Posted by on Oct 14, 2010 in Organizational Leadership

If you think about it, networks have never been bigger. Without the innovation of social networking, your knowledge of acquaintances would be much more restricted. But does your connection with various acquaintances matter? Research says it  does.  

In the 1970’s Mark Granovetter published an article about “The Strength of Weak Ties”. He explores the impact of relationships that are more superficial (have more breadth than depth).

Granovetter hypothesized that weak ties can help you spread information, tap into multiple networks and experience mobility between these networks. Strong ties (a best friend)  tend to limit your connections because often times you know the same people or want the same things.

Think about the recent grad who formed a weak tie with an alumnus from 1980 at a Meet and Greet. That tie can bring a reference, a connection to a company, or, at the least, a free drink.

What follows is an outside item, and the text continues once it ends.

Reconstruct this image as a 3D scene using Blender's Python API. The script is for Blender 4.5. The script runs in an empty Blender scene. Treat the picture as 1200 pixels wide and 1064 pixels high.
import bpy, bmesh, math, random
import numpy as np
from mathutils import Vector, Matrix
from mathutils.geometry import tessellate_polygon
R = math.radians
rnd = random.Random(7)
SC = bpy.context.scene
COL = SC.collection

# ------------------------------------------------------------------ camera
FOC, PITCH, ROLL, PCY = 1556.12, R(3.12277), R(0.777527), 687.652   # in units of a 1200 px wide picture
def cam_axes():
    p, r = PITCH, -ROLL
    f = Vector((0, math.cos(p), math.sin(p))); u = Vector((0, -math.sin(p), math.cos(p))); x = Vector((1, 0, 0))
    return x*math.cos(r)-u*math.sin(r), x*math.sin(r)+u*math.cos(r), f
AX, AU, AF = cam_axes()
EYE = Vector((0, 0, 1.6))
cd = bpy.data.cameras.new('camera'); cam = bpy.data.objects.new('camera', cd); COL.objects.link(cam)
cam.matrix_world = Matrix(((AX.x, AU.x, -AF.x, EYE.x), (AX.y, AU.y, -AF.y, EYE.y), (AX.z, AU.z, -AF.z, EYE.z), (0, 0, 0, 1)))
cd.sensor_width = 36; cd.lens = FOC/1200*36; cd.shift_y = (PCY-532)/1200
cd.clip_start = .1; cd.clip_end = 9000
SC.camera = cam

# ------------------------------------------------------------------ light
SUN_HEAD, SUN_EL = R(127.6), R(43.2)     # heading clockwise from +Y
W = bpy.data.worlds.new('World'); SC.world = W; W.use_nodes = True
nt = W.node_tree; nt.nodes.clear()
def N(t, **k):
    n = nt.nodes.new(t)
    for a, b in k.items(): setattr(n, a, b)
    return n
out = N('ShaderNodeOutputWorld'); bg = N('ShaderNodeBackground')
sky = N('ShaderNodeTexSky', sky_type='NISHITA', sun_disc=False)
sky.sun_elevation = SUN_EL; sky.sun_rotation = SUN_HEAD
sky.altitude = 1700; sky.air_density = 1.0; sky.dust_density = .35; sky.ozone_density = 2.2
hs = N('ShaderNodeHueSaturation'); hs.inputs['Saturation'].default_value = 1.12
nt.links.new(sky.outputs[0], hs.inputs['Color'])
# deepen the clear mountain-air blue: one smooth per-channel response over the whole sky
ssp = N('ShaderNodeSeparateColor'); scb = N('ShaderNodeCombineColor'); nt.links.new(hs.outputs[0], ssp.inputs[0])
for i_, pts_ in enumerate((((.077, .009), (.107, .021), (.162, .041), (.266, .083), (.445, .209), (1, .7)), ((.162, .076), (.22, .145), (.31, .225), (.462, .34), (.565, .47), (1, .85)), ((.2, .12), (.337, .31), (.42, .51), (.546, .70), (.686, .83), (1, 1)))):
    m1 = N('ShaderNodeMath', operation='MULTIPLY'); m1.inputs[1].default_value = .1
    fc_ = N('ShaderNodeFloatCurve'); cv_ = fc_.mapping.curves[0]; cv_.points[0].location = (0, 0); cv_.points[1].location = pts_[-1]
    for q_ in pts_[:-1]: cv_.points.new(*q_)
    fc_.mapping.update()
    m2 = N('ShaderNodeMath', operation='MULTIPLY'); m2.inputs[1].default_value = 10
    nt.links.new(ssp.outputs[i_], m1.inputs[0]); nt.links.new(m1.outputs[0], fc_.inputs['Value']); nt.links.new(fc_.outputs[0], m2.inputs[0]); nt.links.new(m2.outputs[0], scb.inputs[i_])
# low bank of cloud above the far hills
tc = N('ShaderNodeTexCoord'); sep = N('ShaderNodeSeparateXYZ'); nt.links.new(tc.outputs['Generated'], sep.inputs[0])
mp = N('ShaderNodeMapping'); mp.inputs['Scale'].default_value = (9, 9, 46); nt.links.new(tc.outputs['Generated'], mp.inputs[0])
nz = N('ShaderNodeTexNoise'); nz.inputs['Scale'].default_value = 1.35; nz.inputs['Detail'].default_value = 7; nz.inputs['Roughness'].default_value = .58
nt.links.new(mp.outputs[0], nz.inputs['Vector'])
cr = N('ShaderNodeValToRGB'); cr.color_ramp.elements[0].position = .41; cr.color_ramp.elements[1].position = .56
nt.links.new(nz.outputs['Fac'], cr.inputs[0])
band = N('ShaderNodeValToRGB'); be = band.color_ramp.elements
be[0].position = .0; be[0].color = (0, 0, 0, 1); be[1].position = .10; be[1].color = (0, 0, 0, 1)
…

Although this sociological theory was before the inception of the internet, think about the implications of this theory with the Internet as a factor. Let’s limit our focus to Linkedin and Twitter. These two websites function with the idea that weak ties bring people together. LinkedIn shows you the tiers of connections you have with a profile you are viewing. You can be introduced with professionals via a common connection. With a little gumption, your old professor could introduce you to a potential boss- without  meeting face to face.

One way Twitter brings people together through hashtags. #HAPPO stands for Help a PR Pro Out. Different PR professionals post jobs and oppotunities within the public relations field. The goal is to help people with common interests and career goals. One tweet with the #HAPPO hashtag could contain a job post.  You may not personally know who was behind the tweet, but your weak tie via hashtag can have a great impact on the lives of those following.

The opportunity of weak ties is now more accessible than ever. Who could have thought that technology would redefine the idea of a weak tie?  The next question is: How do you take full advantage of what they have to offer?